> **Short exercise**
Restate word for word the lines that begin the listing and end with the line holding "COL = scene.collection".

=-=-=-=-=

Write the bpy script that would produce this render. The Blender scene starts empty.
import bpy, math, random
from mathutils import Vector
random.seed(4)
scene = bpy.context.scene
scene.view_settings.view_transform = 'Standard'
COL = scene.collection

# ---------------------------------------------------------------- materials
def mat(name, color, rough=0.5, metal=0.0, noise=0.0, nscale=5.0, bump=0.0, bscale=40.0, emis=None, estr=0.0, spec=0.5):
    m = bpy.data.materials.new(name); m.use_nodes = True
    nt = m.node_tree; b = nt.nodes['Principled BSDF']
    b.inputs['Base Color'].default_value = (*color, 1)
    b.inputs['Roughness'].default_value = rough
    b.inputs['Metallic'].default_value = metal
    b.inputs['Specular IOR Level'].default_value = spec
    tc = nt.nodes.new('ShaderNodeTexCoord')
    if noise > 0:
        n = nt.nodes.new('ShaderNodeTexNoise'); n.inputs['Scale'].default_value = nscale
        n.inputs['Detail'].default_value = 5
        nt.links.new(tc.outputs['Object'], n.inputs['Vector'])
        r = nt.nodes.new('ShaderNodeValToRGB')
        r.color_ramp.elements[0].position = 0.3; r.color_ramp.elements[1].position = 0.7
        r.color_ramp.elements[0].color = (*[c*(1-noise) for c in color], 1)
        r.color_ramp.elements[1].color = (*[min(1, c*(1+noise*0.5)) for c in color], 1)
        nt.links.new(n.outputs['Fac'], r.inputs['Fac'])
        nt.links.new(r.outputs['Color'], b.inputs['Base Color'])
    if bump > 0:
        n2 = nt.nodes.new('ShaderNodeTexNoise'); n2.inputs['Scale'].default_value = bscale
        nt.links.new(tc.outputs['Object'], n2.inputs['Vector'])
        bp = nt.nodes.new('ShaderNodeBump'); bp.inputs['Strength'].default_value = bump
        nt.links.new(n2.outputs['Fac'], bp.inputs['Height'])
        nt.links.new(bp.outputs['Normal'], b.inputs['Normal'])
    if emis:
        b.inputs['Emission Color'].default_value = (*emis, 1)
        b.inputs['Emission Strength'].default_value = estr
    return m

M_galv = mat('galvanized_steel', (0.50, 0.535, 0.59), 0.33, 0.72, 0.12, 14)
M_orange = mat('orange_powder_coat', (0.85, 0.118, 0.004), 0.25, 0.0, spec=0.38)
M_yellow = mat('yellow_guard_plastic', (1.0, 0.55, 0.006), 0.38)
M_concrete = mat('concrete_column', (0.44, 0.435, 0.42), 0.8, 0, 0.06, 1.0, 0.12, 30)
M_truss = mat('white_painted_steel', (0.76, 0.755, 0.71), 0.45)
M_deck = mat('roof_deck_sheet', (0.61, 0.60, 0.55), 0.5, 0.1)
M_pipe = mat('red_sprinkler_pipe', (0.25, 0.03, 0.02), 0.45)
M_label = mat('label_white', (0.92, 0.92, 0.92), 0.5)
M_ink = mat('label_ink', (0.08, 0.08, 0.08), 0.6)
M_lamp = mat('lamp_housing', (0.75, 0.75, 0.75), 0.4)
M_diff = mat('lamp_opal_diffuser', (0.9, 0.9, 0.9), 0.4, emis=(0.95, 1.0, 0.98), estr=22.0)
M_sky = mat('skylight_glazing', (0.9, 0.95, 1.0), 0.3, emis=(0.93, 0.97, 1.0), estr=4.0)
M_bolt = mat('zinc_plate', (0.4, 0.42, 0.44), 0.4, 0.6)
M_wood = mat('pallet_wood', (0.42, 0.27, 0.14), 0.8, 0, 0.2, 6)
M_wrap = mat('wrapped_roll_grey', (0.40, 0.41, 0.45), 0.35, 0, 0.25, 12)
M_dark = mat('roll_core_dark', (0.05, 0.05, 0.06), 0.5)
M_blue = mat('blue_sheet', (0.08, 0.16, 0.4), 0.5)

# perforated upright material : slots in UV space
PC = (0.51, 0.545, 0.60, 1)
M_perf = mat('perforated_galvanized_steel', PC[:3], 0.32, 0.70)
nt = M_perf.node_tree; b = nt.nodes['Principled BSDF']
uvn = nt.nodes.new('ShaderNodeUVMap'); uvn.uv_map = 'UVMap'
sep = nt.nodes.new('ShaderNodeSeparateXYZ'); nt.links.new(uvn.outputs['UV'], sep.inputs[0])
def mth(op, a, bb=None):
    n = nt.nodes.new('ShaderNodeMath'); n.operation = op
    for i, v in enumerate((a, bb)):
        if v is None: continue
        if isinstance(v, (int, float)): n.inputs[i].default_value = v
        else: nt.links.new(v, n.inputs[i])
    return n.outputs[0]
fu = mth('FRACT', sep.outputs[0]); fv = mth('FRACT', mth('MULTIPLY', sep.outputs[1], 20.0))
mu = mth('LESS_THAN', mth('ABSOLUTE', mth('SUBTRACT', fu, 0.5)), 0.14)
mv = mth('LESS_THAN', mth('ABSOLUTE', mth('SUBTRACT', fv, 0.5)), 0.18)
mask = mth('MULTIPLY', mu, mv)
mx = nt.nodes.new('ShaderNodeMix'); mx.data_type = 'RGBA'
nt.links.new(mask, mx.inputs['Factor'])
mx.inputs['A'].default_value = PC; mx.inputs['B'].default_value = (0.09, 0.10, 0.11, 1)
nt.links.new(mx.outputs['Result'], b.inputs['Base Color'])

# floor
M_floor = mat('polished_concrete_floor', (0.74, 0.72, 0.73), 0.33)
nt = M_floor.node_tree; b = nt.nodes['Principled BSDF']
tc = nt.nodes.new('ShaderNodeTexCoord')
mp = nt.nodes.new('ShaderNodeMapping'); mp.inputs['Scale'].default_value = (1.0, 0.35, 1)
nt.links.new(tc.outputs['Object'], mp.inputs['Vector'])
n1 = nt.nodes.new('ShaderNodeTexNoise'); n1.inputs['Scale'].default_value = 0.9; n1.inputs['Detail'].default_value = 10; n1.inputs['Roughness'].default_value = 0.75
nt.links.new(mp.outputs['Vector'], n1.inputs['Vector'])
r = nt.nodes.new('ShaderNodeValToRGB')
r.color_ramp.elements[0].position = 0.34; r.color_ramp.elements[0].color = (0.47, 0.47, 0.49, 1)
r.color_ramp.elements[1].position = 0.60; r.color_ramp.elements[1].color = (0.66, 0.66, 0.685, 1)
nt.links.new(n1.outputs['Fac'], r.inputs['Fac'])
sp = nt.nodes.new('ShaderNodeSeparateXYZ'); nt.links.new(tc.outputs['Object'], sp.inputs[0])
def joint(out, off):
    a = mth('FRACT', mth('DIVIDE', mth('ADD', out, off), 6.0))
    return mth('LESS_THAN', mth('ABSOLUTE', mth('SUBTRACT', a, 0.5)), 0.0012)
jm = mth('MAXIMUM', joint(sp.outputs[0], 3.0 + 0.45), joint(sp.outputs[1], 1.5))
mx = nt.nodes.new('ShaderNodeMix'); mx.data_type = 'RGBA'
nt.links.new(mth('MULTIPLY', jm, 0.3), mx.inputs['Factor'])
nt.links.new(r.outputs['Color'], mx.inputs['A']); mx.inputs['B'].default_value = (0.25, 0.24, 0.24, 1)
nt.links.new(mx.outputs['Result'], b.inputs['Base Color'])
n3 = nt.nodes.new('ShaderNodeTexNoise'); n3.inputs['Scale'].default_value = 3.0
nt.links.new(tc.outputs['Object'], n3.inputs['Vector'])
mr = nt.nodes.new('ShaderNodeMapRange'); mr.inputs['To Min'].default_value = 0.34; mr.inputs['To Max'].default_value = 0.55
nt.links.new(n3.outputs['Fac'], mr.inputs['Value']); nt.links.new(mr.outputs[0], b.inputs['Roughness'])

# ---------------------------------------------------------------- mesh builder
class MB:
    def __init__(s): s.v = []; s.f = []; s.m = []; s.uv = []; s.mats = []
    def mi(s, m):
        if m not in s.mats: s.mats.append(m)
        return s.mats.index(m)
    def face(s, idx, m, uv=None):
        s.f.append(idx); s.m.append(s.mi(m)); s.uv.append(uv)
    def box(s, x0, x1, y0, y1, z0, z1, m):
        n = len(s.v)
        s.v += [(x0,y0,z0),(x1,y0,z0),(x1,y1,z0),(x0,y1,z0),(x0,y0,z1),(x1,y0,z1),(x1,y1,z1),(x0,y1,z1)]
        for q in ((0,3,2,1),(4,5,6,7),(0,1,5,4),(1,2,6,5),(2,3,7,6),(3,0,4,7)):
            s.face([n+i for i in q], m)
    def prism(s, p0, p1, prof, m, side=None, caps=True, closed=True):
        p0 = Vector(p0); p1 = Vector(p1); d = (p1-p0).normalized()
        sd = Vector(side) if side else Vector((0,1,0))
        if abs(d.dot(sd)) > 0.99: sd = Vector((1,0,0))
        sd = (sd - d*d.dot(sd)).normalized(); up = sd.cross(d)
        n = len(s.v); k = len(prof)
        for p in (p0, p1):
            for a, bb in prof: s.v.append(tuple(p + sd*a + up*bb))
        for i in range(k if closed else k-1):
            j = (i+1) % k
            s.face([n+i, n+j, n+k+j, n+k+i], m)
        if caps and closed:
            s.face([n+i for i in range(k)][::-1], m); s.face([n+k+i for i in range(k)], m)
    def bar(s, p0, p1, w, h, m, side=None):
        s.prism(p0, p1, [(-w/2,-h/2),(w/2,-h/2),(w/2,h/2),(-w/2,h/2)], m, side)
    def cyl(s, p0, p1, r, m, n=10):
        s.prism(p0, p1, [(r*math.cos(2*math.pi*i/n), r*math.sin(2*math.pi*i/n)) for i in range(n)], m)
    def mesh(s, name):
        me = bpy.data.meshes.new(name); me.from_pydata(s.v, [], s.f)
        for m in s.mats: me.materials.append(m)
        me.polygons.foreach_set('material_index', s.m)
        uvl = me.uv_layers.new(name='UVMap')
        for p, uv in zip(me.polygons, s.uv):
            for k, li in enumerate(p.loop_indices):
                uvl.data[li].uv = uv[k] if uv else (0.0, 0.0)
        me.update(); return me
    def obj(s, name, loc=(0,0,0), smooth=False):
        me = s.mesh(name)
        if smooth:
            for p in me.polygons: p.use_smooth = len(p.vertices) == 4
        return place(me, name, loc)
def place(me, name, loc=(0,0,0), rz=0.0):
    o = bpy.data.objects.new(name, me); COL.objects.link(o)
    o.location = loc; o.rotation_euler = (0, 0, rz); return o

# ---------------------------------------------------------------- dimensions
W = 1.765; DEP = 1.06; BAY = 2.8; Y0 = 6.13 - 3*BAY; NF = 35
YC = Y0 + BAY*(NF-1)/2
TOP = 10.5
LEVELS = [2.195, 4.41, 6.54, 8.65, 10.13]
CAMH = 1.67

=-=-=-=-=

> **Response to the task**
Write the bpy script that would produce this render. The Blender scene starts empty.
import bpy, math, random
from mathutils import Vector
random.seed(4)
scene = bpy.context.scene
scene.view_settings.view_transform = 'Standard'
COL = scene.collection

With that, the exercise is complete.